Lucille Davis had lived in this Camargo road area for years and still lives there.  Much of her life is tied up on that corner.

Lucille is a faithful reader and strong supporter of this column.  In fact, she won the first MILER (Most Interesting Letter Expressed to Regina) ever given.

Lucille and her husband, Barton, moved to her present Camargo Road address from Clifton, in 1951.  Barton was to be the manager of the King Duffy Grocery that was located in the United Dairy Farmers building.  After only a short time, Mr. King died leaving Lucille’s husband without a job.

Barton then went to work at a small meat market in the building where Creative Hair Concepts most recently was.  This had previously been the site of the bank, over which Dot Perin had lived.

The meat market later moved on up Camargo road and became Greenwood Food Market.  Lucille remembers that they served so many wonderful people and customer there.  Then, unfortunately, in 1955, Barton died.

At his untimely death, Lucille was left with three small children.
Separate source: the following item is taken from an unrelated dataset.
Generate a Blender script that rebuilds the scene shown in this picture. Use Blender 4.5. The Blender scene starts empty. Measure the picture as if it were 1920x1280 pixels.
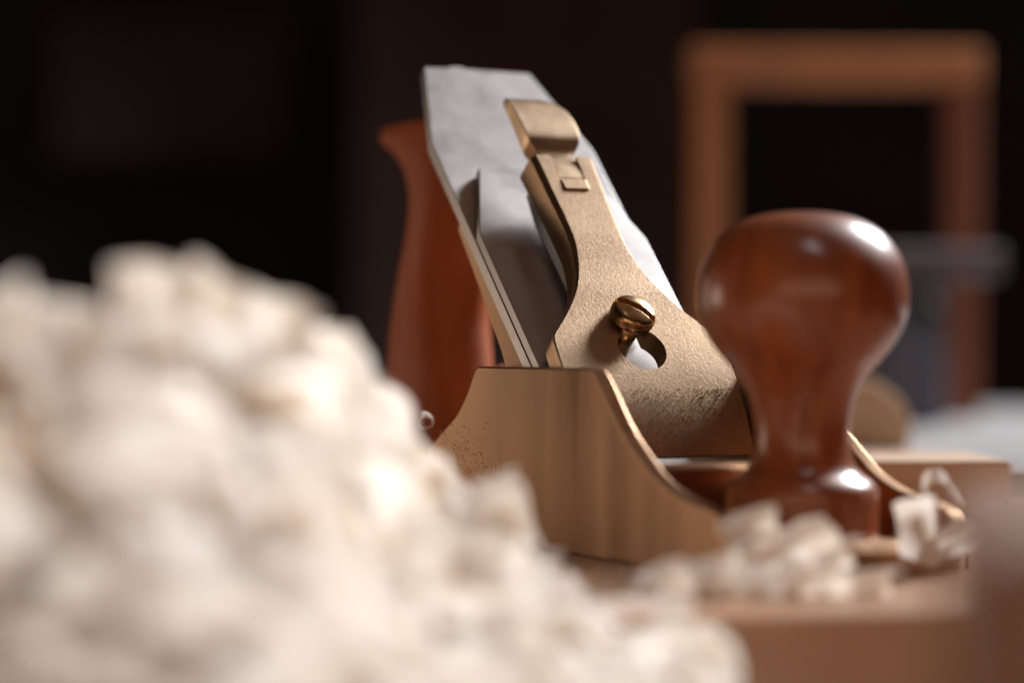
import bpy, bmesh, math, random
from mathutils import Vector, Matrix

scn = bpy.context.scene
COL = scn.collection
S = 0.001                                   # everything below is written in millimetres

# ------------------------------------------------------------------ camera
CAM = Vector((499.66, -301.46, 48.08))
DIR = Vector((-0.89553133, 0.44496623, 0.00535601))
RT = Vector((0.44498926, 0.89552535, 0.00434819))
UP = Vector((0.00286165, -0.00627731, 0.9999762))
cd = bpy.data.cameras.new('camera'); cam = bpy.data.objects.new('camera', cd); COL.objects.link(cam)
m = Matrix((RT, UP, -DIR)).transposed().to_4x4(); m.translation = CAM * S
cam.matrix_world = m
cd.sensor_width = 36; cd.lens = 4500 * 36 / 1920
cd.clip_start = 0.01; cd.clip_end = 30
cd.dof.use_dof = True
cd.dof.focus_distance = (Vector((-38, -4, 56)) - CAM).dot(DIR) * S
cd.dof.aperture_fstop = 4.7
cd.dof.aperture_blades = 0
scn.camera = cam

# ------------------------------------------------------------------ world and lamps
w = bpy.data.worlds.new('World'); scn.world = w; w.use_nodes = True
bg = w.node_tree.nodes['Background']
bg.inputs[0].default_value = (0.75, 0.68, 0.80, 1); bg.inputs[1].default_value = 0.010
FOC = Vector((-20, 0, 50))
def lamp(name, off, power, sx, sy, col, aim=FOC):
    ld = bpy.data.lights.new(name, 'AREA'); ld.shape = 'RECTANGLE'
    ld.size = sx * S; ld.size_y = sy * S; ld.energy = power; ld.color = col
    o = bpy.data.objects.new(name, ld); COL.objects.link(o)
    p = aim + Vector(off); o.location = p * S
    o.rotation_euler = (aim - p).to_track_quat('-Z', 'Y').to_euler()
    return o
# window to the right and behind, high
lamp('window_light', (-416, 1190, 930), 44, 360, 420, (0.96, 0.98, 1.0))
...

Their oldest, Kenneth, was 6.   Roger was 12 months, and Judy was only 2 months old.

It was a precarious spot for Lucille, but she made it with the help and support of friends.  She still remembers the kindness of people to her.  She stayed on, and her three children grew up here.  All graduated from Madeira High School.  Kenneth is still here, with the fire department.   He’s at the Indian Hill station.

“As I drive or walk up Camargo Road now,” Lucille said, “I have so many memories of this area over the past 47 years.  I find it hard not to get a little weepy and teary-eyed over the changes.  I can only hope that progress is good.”

Maybe.  Time will tell if progress is good.  But Dot Perin, Cathy Smith, and Dick Valentiner all share her feelings over the changes.  All have many memories tied up in that corner.  All remember the way it was.

Dot Perin, right, once lived in an upstairs apartment in the buildings torn down to build a Walgreens. Her daughter, Cathy Smith, center, remembers eating her first-grade lunches in a little restaurant there on the corner, in 1952-53. Brownie Morgan, Dot’s brother, is on the left.